- Associated Press - Thursday, September 28, 2017

TOPEKA, Kan. (AP) - Most members of Kansas’ congressional delegation say they support a proposed federal tax code revision being developed by House and Senate Republicans and supported by President Donald Trump.

U.S. Sens. Pat Roberts and Jerry Moran and Reps. Ron Estes, Lynn Jenkins and Roger Marshall all said Wednesday they back legislation that would reduce the corporate income tax rate from 35 to 20 percent. It also would reduce the top individual income tax rate from 39 percent to 35 percent.

A representative for Rep. Kevin Yoder didn’t immediately return a request for comment on the tax proposal.

None of the members’ statements discussed how the tax bill would affect the federal deficit, The Topeka Capital-Journal reported.

“There is widespread, bipartisan agreement on the need for tax reform,” Roberts said. “We ought to put aside partisan obstructionism and take action on something in which a majority of Americans agree.”

Jenkins, who represents Topeka and eastern Kansas outside the Kansas City area, said Kansans should not compare the proposal to a recent Kansas law that exempted owners of limited-liability companies from state income tax. State lawmakers this year rescinded the tax exemption, which was pushed by Gov. Sam Brownback. Critics said it contributed to the state’s budget deficits.

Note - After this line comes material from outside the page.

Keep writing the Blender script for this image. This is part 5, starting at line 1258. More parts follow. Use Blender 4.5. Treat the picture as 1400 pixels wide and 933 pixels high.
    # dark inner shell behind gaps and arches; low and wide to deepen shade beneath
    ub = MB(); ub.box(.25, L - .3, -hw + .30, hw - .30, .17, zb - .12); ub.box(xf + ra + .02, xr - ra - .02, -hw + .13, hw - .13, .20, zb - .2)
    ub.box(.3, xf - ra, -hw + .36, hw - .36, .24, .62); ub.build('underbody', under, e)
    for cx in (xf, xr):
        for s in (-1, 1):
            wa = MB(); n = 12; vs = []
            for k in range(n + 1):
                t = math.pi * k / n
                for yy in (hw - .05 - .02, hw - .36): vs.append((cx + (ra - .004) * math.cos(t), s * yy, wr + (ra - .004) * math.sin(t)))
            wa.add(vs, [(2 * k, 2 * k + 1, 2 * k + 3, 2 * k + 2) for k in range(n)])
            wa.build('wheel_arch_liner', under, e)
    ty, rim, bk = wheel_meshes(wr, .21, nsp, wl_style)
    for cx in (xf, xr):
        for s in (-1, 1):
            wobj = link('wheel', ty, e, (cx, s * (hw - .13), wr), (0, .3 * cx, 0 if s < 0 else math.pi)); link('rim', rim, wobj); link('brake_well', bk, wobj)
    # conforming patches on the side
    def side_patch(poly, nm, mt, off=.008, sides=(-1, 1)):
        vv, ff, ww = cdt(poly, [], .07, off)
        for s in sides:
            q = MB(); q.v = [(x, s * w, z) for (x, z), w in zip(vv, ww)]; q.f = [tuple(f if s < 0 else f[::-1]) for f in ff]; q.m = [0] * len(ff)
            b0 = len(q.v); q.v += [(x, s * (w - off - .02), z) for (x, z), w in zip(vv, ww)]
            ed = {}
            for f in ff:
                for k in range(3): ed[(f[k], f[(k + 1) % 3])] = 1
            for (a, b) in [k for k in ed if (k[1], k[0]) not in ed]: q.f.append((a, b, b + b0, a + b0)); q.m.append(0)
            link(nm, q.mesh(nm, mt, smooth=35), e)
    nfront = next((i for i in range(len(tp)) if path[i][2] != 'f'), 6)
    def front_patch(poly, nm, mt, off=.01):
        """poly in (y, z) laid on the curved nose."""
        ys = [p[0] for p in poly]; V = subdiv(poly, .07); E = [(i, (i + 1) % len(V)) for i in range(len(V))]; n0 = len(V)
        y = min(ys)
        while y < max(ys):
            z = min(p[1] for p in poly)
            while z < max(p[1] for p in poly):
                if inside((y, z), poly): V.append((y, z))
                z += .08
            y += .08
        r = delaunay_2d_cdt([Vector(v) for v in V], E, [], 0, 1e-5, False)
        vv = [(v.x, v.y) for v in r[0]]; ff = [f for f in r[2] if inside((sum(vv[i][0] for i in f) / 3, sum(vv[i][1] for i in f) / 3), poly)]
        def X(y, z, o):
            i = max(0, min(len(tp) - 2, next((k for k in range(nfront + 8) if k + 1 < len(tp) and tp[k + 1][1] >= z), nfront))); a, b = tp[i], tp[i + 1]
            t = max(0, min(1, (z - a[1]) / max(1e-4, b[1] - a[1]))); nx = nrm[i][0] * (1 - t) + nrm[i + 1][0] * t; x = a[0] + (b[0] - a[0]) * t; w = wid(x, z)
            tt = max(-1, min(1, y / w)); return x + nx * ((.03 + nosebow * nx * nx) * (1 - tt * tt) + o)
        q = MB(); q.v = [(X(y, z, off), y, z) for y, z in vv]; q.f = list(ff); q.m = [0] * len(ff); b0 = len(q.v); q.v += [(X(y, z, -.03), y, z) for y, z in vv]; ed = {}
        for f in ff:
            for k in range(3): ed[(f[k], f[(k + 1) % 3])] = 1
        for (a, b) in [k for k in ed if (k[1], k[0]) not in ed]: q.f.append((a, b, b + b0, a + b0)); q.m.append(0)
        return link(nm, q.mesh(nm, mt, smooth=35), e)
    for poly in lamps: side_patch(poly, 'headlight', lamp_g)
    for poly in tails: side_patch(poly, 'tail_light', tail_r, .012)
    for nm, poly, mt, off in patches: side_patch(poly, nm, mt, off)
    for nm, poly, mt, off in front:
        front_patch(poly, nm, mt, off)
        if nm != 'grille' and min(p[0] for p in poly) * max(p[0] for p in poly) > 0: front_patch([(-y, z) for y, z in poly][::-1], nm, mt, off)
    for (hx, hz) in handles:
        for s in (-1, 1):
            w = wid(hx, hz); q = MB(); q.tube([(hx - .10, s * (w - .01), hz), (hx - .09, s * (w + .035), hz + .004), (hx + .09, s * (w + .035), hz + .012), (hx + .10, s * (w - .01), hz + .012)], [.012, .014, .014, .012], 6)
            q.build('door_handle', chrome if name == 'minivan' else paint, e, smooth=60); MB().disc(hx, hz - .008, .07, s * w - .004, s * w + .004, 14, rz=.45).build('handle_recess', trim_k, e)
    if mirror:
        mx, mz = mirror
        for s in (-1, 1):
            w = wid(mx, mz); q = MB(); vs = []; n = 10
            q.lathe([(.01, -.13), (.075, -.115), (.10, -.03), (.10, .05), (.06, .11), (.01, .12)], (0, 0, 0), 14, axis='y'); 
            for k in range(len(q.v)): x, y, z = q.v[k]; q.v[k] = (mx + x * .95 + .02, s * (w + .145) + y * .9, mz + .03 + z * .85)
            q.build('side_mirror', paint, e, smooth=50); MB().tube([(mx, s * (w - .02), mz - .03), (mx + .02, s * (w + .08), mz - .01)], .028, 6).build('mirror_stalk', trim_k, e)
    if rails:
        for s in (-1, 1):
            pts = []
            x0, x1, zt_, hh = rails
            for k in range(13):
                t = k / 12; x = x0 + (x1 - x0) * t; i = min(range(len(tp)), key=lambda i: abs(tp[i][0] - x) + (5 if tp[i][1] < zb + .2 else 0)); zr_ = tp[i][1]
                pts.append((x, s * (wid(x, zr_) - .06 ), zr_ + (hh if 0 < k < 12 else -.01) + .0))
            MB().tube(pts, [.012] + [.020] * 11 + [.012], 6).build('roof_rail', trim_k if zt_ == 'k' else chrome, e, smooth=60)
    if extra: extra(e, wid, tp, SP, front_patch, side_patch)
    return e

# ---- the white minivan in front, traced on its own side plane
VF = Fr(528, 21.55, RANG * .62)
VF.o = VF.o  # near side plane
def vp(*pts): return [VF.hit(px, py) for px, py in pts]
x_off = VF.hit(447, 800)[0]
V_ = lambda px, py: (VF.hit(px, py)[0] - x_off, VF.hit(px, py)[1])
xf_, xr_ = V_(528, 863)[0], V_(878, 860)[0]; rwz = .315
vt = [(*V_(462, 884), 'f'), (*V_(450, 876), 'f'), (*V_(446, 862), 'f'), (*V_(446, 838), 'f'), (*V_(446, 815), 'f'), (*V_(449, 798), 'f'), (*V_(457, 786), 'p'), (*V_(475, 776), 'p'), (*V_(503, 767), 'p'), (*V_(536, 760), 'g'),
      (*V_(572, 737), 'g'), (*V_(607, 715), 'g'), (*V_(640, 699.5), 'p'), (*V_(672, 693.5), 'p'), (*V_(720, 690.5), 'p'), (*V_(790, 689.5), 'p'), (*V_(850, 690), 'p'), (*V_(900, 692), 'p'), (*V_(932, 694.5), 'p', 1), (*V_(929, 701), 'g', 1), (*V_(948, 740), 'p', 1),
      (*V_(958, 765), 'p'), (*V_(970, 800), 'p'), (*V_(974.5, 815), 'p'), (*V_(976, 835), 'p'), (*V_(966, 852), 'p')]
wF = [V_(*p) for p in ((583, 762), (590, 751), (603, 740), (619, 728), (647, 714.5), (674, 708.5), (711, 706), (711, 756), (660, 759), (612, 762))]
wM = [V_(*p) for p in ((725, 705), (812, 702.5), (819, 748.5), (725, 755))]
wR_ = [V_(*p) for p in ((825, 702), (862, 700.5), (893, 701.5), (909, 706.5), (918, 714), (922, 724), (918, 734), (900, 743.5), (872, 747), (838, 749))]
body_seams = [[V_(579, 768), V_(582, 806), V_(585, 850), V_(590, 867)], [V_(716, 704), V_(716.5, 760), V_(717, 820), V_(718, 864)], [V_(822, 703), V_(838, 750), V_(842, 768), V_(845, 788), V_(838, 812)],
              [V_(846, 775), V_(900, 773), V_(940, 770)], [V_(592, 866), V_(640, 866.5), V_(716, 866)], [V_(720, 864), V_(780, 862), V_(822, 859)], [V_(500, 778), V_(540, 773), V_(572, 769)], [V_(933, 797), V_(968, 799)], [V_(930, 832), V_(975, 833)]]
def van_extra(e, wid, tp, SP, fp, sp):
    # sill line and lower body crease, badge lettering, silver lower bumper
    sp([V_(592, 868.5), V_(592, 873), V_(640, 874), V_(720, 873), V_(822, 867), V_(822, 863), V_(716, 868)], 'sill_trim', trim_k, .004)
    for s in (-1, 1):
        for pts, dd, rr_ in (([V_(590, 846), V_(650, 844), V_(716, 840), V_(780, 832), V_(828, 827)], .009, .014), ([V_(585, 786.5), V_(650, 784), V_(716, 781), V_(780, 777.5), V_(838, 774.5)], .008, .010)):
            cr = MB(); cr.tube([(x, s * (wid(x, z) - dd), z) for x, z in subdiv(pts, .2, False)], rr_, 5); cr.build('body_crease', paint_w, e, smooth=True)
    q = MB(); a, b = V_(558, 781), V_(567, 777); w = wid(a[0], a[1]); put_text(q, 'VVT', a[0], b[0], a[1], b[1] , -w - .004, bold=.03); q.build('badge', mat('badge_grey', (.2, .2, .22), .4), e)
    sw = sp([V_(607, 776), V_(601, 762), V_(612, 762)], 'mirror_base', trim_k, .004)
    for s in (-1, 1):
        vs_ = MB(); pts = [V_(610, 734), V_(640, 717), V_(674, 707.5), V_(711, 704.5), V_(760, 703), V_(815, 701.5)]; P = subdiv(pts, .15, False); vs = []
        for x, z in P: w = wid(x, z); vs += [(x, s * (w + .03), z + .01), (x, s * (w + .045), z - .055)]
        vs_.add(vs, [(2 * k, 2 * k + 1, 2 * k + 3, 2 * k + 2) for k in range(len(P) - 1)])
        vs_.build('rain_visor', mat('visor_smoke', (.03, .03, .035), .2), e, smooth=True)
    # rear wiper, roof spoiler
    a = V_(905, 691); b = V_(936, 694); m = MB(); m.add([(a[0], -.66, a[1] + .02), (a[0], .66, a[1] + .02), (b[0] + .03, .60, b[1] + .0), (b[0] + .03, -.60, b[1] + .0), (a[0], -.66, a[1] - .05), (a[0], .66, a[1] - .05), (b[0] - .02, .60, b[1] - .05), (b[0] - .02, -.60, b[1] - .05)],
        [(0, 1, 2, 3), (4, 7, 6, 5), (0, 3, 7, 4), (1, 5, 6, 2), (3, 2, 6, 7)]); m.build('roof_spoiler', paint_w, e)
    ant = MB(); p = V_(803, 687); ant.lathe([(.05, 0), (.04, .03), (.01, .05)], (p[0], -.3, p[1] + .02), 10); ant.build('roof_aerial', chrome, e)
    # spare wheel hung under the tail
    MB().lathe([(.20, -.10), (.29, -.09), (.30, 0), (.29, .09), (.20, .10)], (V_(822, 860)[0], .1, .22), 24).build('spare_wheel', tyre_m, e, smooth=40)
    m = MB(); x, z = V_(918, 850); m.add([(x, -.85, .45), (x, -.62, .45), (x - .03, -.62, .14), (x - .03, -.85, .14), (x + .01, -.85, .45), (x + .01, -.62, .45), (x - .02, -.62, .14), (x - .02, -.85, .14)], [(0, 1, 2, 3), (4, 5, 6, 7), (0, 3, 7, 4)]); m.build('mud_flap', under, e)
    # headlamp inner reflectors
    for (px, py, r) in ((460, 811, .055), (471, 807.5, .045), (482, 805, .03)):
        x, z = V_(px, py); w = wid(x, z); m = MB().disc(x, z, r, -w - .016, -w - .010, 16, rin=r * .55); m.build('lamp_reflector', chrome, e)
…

“While some may try to compare this tax reform framework to what was tried in Kansas, the truth is these two reforms could not be more different,” Jenkins said. “In terms of pass-through businesses, Congress will lower the rate to 25 percent - not 0 percent.”

Marshall, representing western Kansas, said the most common complaint he hears about the existing tax code is that it is too complex.

“With this in mind, we aim to make it possible to file your taxes on a postcard,” he said.

Estes, who represents southcentral Kansas including Wichita, said the tax proposal would deliver higher wages and better jobs for American workers and allow people to save more for retirement or college, he said.

Moran in a statement Wednesday called the tax proposal a “first step” toward creating a fairer and simpler tax code, improving the economy and creating new jobs.

“I look forward to working with my colleagues and the Administration on this tax reform framework,” he said.